Here are the problem requirements: I need to take the word from the command line (dog) and compare it to the dictionary list (doggie). If the letters in the command line word exist then I need to output a message like You can't spell "doggie" without "dog"! So I am simply checking if the letters from the command line argument exist in the words in the dictionary file.

Here is what I have so far:

#include <stdio.h>
#include <string.h>

#define MAX_WORD_LENGTH 80

int anagram(char a[], char b[]);

int main(int argc, char *argv[]) {
    if (argc != 3) {
        fprintf(stderr, "Usage: %s <list> <goal>\n", argv[0]);
        return -1;
    }
    FILE *file = fopen(argv[1], "r");

    if (file == 0) {
        fprintf(stderr, "%s: failed to open %s\n", argv[0], argv[1]);
    } else {
        char cmdLn[MAX_WORD_LENGTH], comp[MAX_WORD_LENGTH];
        strcpy(cmdLn, argv[2]);
        while (fgets(comp, sizeof comp, file) != NULL) {
            strtok(comp, "\n");
            int flag = anagram(cmdLn, comp);
            if (flag == 1) {
                printf("You can't spell \"%s\" without \"%s\".\n", cmdLn, comp);
            } else {
                printf("There's no \"%s\" in \"%s\".\n", cmdLn, comp);
            }
        }
        fclose(file);
    }
    return 0;
}

int anagram(char a[], char b[]) {

    return 1;
}

So I need to figure out an algorithm to compare each character of the command line word with each character of the word in the dictionary file. If I find each letter I from the anagram function I return 1 if I don't I return 0. I simply can't figure out how to approach this question. Any help would be greatly appreciated.

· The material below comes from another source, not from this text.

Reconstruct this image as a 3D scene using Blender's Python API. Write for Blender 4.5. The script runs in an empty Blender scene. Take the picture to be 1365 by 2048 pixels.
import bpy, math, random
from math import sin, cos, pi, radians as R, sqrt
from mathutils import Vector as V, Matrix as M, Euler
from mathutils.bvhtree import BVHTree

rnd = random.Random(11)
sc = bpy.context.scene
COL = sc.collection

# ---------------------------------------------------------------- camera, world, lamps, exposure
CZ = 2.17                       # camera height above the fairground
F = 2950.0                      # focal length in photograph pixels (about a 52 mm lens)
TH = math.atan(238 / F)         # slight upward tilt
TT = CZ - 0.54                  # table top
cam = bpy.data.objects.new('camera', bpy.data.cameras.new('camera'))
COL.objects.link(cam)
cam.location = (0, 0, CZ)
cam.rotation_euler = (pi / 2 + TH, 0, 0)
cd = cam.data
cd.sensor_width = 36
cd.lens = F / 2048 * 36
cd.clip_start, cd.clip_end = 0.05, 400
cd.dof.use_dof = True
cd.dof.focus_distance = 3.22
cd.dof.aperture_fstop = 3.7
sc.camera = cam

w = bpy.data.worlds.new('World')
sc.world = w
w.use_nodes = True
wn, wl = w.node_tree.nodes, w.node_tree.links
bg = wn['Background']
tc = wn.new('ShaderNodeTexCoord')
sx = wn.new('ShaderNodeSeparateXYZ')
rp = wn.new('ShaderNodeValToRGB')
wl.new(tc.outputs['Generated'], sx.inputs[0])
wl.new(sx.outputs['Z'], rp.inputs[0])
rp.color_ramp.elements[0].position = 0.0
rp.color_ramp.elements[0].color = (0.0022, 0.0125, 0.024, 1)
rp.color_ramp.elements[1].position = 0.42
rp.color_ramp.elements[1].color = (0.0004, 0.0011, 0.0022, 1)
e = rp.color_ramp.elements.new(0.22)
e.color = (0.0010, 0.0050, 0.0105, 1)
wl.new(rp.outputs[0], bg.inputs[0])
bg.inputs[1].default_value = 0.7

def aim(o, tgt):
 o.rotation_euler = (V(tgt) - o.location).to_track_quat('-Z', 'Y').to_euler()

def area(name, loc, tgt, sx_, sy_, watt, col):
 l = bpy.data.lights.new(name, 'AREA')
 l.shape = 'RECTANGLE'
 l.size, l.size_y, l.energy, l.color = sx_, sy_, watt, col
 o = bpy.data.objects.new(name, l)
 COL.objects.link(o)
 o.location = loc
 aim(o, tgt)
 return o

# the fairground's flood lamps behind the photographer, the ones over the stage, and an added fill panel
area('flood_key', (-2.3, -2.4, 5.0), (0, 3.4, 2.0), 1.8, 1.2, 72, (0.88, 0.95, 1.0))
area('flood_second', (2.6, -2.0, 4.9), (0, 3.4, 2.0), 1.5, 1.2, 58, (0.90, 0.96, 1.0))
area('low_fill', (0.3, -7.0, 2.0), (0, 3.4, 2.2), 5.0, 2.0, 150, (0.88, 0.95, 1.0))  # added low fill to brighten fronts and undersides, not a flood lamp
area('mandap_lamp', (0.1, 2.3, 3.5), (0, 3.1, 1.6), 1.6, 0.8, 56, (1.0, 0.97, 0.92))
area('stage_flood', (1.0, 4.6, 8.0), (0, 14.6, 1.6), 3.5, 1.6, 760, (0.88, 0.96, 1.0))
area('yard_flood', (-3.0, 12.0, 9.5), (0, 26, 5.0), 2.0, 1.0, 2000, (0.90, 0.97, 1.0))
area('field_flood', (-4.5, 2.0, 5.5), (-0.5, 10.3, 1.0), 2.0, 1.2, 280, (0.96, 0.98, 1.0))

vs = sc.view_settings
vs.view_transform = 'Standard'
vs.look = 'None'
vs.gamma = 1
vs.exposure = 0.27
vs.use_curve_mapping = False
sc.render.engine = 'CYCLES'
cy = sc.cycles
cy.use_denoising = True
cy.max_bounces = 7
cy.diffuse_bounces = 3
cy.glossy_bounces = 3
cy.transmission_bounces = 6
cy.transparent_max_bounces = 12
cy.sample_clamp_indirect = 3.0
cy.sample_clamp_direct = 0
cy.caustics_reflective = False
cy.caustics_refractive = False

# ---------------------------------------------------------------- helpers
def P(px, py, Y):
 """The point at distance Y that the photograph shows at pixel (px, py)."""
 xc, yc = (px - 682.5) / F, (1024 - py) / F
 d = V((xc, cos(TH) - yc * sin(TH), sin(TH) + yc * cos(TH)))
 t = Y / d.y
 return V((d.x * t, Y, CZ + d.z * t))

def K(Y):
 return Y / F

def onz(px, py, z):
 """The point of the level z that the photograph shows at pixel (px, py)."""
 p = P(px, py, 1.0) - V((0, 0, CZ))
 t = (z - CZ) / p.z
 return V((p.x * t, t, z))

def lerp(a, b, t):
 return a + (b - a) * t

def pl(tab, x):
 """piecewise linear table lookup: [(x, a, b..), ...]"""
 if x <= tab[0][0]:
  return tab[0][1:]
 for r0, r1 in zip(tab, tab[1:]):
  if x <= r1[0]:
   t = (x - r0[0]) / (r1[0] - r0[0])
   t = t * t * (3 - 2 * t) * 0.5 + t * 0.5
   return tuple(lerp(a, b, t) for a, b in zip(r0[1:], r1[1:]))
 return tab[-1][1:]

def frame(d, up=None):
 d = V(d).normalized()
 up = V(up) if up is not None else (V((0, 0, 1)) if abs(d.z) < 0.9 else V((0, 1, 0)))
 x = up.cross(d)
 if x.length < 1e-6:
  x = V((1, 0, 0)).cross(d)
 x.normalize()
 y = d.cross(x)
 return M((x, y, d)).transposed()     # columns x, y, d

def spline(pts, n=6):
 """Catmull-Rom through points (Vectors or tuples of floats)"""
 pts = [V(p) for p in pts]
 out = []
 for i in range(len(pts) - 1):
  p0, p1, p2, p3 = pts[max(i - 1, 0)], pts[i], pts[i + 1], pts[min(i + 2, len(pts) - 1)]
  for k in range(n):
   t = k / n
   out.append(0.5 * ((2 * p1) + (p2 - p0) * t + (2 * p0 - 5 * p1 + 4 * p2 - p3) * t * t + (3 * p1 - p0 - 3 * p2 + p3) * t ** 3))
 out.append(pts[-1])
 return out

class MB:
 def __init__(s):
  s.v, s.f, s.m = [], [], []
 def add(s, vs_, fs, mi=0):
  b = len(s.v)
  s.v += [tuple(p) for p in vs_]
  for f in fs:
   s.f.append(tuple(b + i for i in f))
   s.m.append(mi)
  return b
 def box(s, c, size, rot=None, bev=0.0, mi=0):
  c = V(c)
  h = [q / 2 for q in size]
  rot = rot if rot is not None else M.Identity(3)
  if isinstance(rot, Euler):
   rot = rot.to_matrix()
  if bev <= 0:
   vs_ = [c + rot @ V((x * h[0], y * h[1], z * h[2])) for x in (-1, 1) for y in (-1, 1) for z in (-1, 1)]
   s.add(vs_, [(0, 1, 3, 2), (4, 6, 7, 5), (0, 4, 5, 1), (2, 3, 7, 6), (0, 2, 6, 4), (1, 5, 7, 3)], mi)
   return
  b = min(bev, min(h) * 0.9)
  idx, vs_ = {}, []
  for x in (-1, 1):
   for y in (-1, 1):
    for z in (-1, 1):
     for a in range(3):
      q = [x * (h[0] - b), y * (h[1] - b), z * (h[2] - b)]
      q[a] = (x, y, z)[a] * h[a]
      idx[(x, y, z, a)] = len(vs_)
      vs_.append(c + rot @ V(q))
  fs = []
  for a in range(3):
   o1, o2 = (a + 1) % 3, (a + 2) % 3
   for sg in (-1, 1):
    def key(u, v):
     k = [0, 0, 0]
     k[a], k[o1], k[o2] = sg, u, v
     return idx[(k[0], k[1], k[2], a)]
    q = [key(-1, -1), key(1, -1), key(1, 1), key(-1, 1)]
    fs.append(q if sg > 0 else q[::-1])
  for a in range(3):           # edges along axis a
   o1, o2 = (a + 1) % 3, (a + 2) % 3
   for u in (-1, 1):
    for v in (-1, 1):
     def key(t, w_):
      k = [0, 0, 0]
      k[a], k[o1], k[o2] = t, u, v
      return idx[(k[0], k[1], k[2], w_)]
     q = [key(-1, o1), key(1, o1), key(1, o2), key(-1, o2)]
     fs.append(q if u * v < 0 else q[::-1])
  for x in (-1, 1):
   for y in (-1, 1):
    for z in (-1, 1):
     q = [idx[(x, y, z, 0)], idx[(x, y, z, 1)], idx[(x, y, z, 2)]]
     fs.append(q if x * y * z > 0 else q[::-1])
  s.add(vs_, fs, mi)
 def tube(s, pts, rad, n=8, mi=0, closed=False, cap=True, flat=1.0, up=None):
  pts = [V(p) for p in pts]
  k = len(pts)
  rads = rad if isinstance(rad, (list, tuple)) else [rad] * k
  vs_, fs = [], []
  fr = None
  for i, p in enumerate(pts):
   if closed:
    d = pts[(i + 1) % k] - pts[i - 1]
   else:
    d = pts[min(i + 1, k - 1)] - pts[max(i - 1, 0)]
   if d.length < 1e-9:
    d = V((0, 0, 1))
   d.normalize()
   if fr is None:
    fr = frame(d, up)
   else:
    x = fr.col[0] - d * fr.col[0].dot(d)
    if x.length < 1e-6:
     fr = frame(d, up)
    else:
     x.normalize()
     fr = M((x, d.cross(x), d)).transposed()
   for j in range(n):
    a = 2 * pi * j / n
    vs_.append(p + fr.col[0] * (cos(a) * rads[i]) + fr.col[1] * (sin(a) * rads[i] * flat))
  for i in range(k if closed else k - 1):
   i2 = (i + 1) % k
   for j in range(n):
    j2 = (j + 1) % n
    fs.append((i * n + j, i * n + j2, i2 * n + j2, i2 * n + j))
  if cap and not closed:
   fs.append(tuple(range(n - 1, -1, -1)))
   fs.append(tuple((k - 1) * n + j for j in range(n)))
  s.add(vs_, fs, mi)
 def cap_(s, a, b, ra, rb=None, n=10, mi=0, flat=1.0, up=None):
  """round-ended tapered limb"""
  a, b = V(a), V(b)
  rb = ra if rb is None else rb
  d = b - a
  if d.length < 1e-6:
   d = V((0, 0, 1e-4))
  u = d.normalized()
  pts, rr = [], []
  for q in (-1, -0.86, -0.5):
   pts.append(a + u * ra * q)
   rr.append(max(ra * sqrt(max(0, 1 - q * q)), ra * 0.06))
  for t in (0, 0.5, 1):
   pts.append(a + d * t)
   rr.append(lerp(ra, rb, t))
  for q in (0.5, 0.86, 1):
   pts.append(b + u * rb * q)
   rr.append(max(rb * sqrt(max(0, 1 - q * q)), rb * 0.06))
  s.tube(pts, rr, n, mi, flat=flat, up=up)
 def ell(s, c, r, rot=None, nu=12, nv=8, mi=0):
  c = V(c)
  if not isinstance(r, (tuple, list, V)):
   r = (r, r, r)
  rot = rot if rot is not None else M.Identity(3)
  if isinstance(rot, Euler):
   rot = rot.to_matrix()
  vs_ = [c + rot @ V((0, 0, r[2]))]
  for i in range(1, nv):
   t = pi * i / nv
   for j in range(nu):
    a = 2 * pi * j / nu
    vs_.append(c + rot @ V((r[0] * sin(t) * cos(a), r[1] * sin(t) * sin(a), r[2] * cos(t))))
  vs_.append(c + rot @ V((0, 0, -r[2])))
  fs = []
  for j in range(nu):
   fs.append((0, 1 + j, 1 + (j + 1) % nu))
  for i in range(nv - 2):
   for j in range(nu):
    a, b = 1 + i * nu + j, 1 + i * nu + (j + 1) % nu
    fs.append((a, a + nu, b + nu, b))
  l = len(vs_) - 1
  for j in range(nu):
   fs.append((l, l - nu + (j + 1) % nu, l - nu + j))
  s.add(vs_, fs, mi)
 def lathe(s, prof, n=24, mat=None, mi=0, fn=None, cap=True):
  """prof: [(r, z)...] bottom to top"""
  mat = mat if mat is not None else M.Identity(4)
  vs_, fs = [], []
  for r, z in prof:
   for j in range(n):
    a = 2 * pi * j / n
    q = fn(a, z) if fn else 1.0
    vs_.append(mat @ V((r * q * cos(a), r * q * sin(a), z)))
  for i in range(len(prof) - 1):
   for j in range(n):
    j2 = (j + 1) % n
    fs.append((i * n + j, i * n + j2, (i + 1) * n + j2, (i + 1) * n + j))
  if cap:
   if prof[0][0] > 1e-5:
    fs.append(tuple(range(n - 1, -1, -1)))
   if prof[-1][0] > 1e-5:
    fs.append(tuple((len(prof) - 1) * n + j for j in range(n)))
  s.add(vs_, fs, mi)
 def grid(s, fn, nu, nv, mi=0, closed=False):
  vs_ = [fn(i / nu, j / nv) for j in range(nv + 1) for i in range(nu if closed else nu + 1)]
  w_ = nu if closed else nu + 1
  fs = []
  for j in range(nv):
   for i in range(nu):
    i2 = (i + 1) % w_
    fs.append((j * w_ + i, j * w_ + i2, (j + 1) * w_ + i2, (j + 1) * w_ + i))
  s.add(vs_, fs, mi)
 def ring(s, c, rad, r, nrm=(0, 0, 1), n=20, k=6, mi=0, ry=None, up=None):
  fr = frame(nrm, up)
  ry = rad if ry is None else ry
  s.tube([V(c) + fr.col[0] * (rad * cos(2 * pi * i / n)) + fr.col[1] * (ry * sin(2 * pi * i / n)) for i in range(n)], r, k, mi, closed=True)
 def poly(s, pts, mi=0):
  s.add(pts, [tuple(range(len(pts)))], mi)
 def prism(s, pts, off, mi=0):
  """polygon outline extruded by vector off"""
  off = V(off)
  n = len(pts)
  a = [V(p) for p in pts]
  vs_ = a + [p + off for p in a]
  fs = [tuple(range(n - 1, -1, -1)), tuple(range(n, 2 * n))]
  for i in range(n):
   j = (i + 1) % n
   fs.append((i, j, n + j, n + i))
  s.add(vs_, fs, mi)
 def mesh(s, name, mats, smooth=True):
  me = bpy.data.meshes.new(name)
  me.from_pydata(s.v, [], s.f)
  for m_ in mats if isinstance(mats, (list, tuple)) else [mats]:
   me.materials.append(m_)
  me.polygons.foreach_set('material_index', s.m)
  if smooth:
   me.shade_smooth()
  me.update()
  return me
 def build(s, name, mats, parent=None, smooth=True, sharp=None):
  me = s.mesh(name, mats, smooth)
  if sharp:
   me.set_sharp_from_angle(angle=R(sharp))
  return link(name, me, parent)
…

EDIT: To clarify, I can assume all letters are lower case in both the dictionary file and the command line. Also each word can be no longer than 80 characters and there will be no numbers in the words.

Answer 1

A typical, higher level language approach would be to use a set or hash of the letters. But let's keep it simple:

Make a copy of the command line word.

Loop through the letters in the file word: Loop through the letters in the copy word: If a letter from each matches, strike out that letter in the copy word (e.g. change it to *)

After the loops, if all the letters of the copy word are gone (i.e. stars), it's a match

int anagram(char *a, char *b) {

    size_t counter = 0, a_len = strlen(a), b_len = strlen(b);

    char *c = strdup(a);

    for (int j = 0; j < b_len; j++) {
        for (int i = 0; i < a_len; i++) {
            if (c[i] == b[j]) {
                c[i] = '*';
                counter++;
                break;
            }
        }
    }

    free(c);

    return (counter == a_len);
}

You'll need to fix the above to ignore case.

Answer 2

Read a word from file
Use an int as a flag - set it to 1 (meaning all letters in test word are present in word from file) Loop through the test word taking one letter at a time - remember a string can be accessed as an array of characters.

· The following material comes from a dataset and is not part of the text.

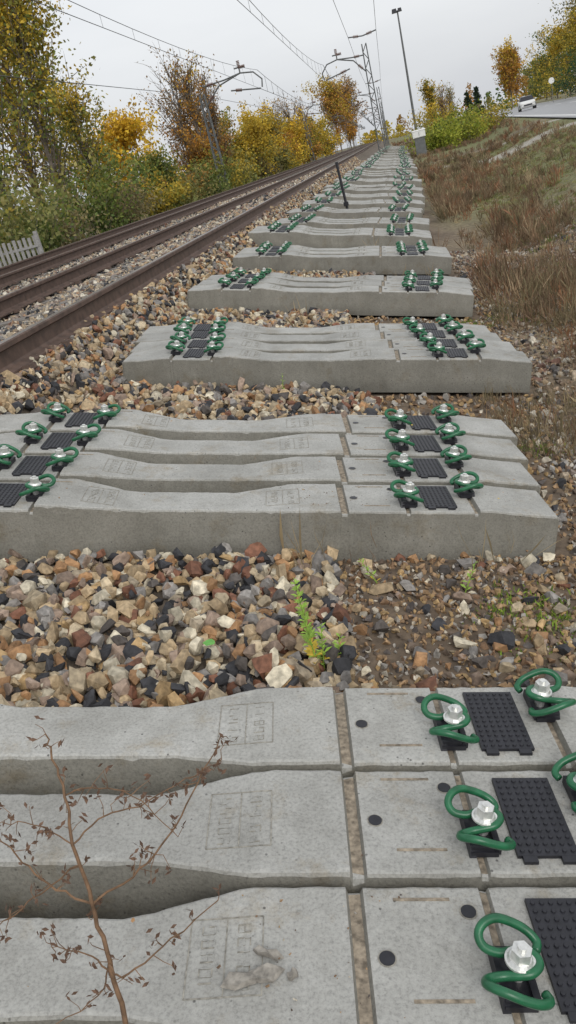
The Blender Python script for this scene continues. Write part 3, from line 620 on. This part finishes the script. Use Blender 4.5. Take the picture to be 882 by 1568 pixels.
def car(x,y_,z,yaw):
    root=link(D.objects.new('white_car',None)); root.location=(x,y_,z); root.rotation_euler=(0,0,yaw)
    body=MB()
    S=[(-2.05,.45,.68,.62),(-1.95,.30,.74,.78),(-1.2,.25,.92,.84),(-.9,.25,.96,.86),(1.2,.25,1.0,.86),(1.85,.28,.98,.82),(2.0,.4,.8,.76)]
    vs=[]
    for (yy_,zb,zt,wd) in S: vs+=[(-wd,yy_,zb),(-wd,yy_,zt-.12),(-wd*.88,yy_,zt),(wd*.88,yy_,zt),(wd,yy_,zt-.12),(wd,yy_,zb)]
    fs=[(i_*6+k,i_*6+(k+1)%6,(i_+1)*6+(k+1)%6,(i_+1)*6+k) for i_ in range(len(S)-1) for k in range(6)]+[tuple(range(6)),tuple(range(len(S)*6-1,len(S)*6-7,-1))]
    body.add(vs,fs,0)
    cab=[(-.95,.95,.76),(-.25,1.42,.60),(1.2,1.44,.60),(1.85,.98,.74)]
    vs=[]
    for (yy_,zt,wd) in cab: vs+=[(-wd,yy_,zt),(wd,yy_,zt)]
    body.add(vs,[(2,3,5,4)],0); body.add(vs,[(0,1,3,2),(4,5,7,6),(0,2,4,6),(1,7,5,3)],1)
    for q in (-1,1):
        body.box((q*.62,-2.03,.66),(.3,.06,.13),2); body.box((q*.93,-.75,1.0),(.16,.1,.12),0)
        for yy_ in (-1.3,1.3):
            vs=[(q*.70,yy_+.32*math.cos(a*.5236),.32+.32*math.sin(a*.5236)) for a in range(12)]; vs+=[(q*.89,v[1],v[2]) for v in vs]
            body.add(vs,[tuple(range(12)),tuple(range(23,11,-1))]+[(k,(k+1)%12,12+(k+1)%12,12+k) for k in range(12)],3)
    body.box((0,-2.04,.52),(.9,.05,.14),3)
    o=body.obj('car_body',[M_white,M_blk,M_zinc,M_blk]); o.parent=root
car(16.0,103,RZ,-.09)

# ------------------------------------------------------------ foreground dry weed
M_twig=simple('dry_stem',(.17,.10,.055),.85,0,.4,60,.2); M_seed=simple('dry_seed',(.12,.07,.045),.9,0,.5,90)
mb=MB(); rr=random.Random(5)
O=Vector((-.57,.73,-.85)); AX=Vector((.000873,.0001,-.00021)); BX=Vector((.00015,.00038,.000805)); NX=Vector((-.45,.58,-.68))
def P3(px,py,dp=0): return O+AX*(px-140)+BX*(1390-py)+NX*dp
def twig(pts,r0,r1,dens=0,cl=3):
    Q=catmull([P3(*p) for p in pts],5); L=len(Q)
    Q=[q+Vector((rr.gauss(0,1),rr.gauss(0,1),rr.gauss(0,1)))*.0013 for q in Q]
    mb.tube(Q,[r0+(r1-r0)*i_/(L-1) for i_ in range(L)],6,0)
    for i_ in range(int(dens)):
        j=rr.randint(L//4,L-1); p=Q[j]; dv=Vector((rr.gauss(0,1),rr.gauss(0,1),rr.gauss(.3,1))).normalized()
        e=p+dv*rr.uniform(.012,.035); m_=(p+e)/2+Vector((rr.gauss(0,1),rr.gauss(0,1),rr.gauss(0,1)))*.003
        mb.tube([p,m_,e],[.0008,.0006,.0004],3,0)
        for c_ in range(cl):
            o=e+Vector((rr.gauss(0,1),rr.gauss(0,1),rr.gauss(0,1)))*.004; a=Vector((rr.gauss(0,1),rr.gauss(0,1),rr.gauss(0,1))).normalized()*.006; b_=a.cross(Vector((rr.gauss(0,1),rr.gauss(0,1),1))).normalized()*.0026
            mb.add([o-a,o+b_,o+a,o-b_],[(0,1,2,3)],1)
twig([(215,1720,.05),(190,1568),(165,1480,.0),(140,1390),(112,1300,-.01),(98,1225),(78,1155,.02),(70,1125,.02)],.0042,.001,16)
twig([(140,1390),(85,1368,.02),(30,1325,.03),(0,1290,.03),(-40,1260,.04)],.0018,.0007,14)
twig([(140,1390),(200,1350,-.02),(255,1290,-.02),(300,1210,-.03),(332,1140,-.03)],.0018,.0007,18)
twig([(165,1480),(185,1500,-.03),(245,1455,-.04),(325,1385,-.05)],.0018,.0007,12)
twig([(172,1500),(130,1470,.03),(75,1460,.05)],.0015,.0006,10)
twig([(112,1300),(160,1250,.04),(215,1235,.05),(290,1190,.06),(350,1160,.06)],.0014,.0006,16)
twig([(112,1300),(60,1270,.02),(0,1262,.03)],.0012,.0006,10)
twig([(120,1330),(50,1380,.03),(0,1420,.05),(-40,1430,.05)],.0013,.0006,12)
twig([(98,1225),(140,1215,-.02),(200,1228,-.03),(262,1280,-.03)],.0012,.0006,14)
twig([(165,1480),(150,1540,.06),(60,1600,.08)],.0014,.0006,5)
mb.obj('dry_weed_plant',[M_twig,M_seed])

# green weed
M_gw=simple('weed_leaf',(.26,.40,.06),.6,0,.35,60); M_yl=simple('yellow_leaf',(.65,.48,.06),.6,0,.2,60)
def weed(x,y_,h,lean,n,sc=1,seed=1):
    r_=random.Random(seed); mb=MB(); z0=float(ground(x,y_)); pts=[Vector((x+lean*t*h*.5,y_,z0+h*t)) for t in (0,.25,.5,.75,1)]
    Q=catmull(pts,4); mb.tube(Q,[.0028*(1-.7*i_/(len(Q)-1)) for i_ in range(len(Q))],5,0)
    for i_ in range(n):
        t=.15+.85*(i_/n); p=Q[int(t*(len(Q)-1))]; a=i_*2.4; L=.038*sc*(1.15-t*.6)*r_.uniform(.7,1.2); dv=Vector((math.cos(a),math.sin(a),.7)).normalized()*L; sd_=dv.cross(Vector((0,0,1))).normalized()*L*.2
        m_=p+dv*.5; tip=p+dv+Vector((0,0,-L*.2)); mi=1 if (t<.35 and r_.random()<.6) else 0
        mb.add([p,m_+sd_,tip,m_-sd_],[(0,1,2,3)],mi)
    mb.obj('green_weed',[M_gw,M_yl])
weed(-.47,1.99,.34,.0,90,1,1); weed(-.455,2.0,.17,.3,30,1,2); weed(-.42,2.03,.12,.6,16,1,3); weed(-.3,2.55,.12,-.8,14,.8,4); weed(.0,2.5,.13,.9,14,.8,5); weed(-.9,4.85,.16,.3,14,.8,6); weed(.42,2.1,.05,.2,16,.8,7)
mb=MB(); r_=random.Random(3)
def leaf(x,y_,z,L,m):
    a=r_.uniform(0,6.28); A=Vector((math.cos(a),math.sin(a),-.24*math.cos(a)+r_.gauss(0,.15)))*L*.5; B=Vector((-math.sin(a),math.cos(a),.24*math.sin(a)+r_.gauss(0,.15)))*L*.4; o=Vector((x,y_,z))
    mb.add([o-A,o-A*.3+B*.9,o+A*.5+B*.6,o+A,o+A*.4-B*.8,o-A*.4-B],[(0,1,2,3),(0,3,4,5)],m)
leaf(-.78,1.99,-1.25,.05,2)
for i_ in range(120):
    x_=r_.uniform(-2,2);yy_=r_.uniform(.4,5); z_=float(ground(x_,yy_))+.035
    if in_group(np.array([x_]),np.array([yy_]))[0]:
        if r_.random()<.75: continue
        z_=-1.125-.24*(x_+.72)
    leaf(x_,yy_,z_,r_.uniform(.005,.014),r_.choice([0,0,0,1]))
mb.obj('fallen_leaves',[simple('orange_leaf',(.36,.20,.09),.7),M_yl,simple('fresh_leaf',(.12,.36,.06),.5)])
M_shard=simple('shard_stone',(.25,.23,.20),.9,0,.4,70,.5)
def shard(x,y_,z,a,L,W_):
    mb=MB(); R=Matrix.Rotation(a,3,'Z'); P=[(-.5,-.1),(-.3,-.42),(.05,-.3),(.28,-.45),(.5,.05),(.3,.4),(-.05,.25),(-.35,.42)]; n=len(P)
    sl_=lambda v: v+Vector((0,0,-.24*v.x))
    lo=[sl_(R@Vector((p[0]*L,p[1]*W_,0)))+Vector((x,y_,z)) for p in P]; hi=[sl_(R@Vector((p[0]*L*.9,p[1]*W_*.85,.006+.003*(k%3))))+Vector((x,y_,z)) for k,p in enumerate(P)]
    c_=sl_(Vector((0,0,.011)))+Vector((x,y_,z))
    mb.add(lo+hi+[c_],[(n+k,n+(k+1)%n,2*n) for k in range(n)]+[(k,(k+1)%n,n+(k+1)%n,n+k) for k in range(n)]); mb.obj('concrete_shard',[M_shard])
shard(-.45,.86,-1.203,.35,.11,.036); shard(-.43,.905,-1.208,-.2,.055,.018); shard(-.385,.87,-1.218,.8,.022,.015)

Use strchr to test if the letter appears in the word read from file.
If it does not appear (look at what strchr returns for not found), change the flag to 0 and break out of the comparison loop

Print a message depending on the flag value - if flag is still 1 then all letters were present, else at least one letter was not present.

    /* set flag to 'letters all present' */
    int flag = 1;
    /* test word from file for each letter in test word */
    for (n = 0; n < strlen(word);  n++) {
        if(strchr(line, word[n]) == NULL) {
            /* set flag to letter not present */
            flag = 0;
            break;
        }
    }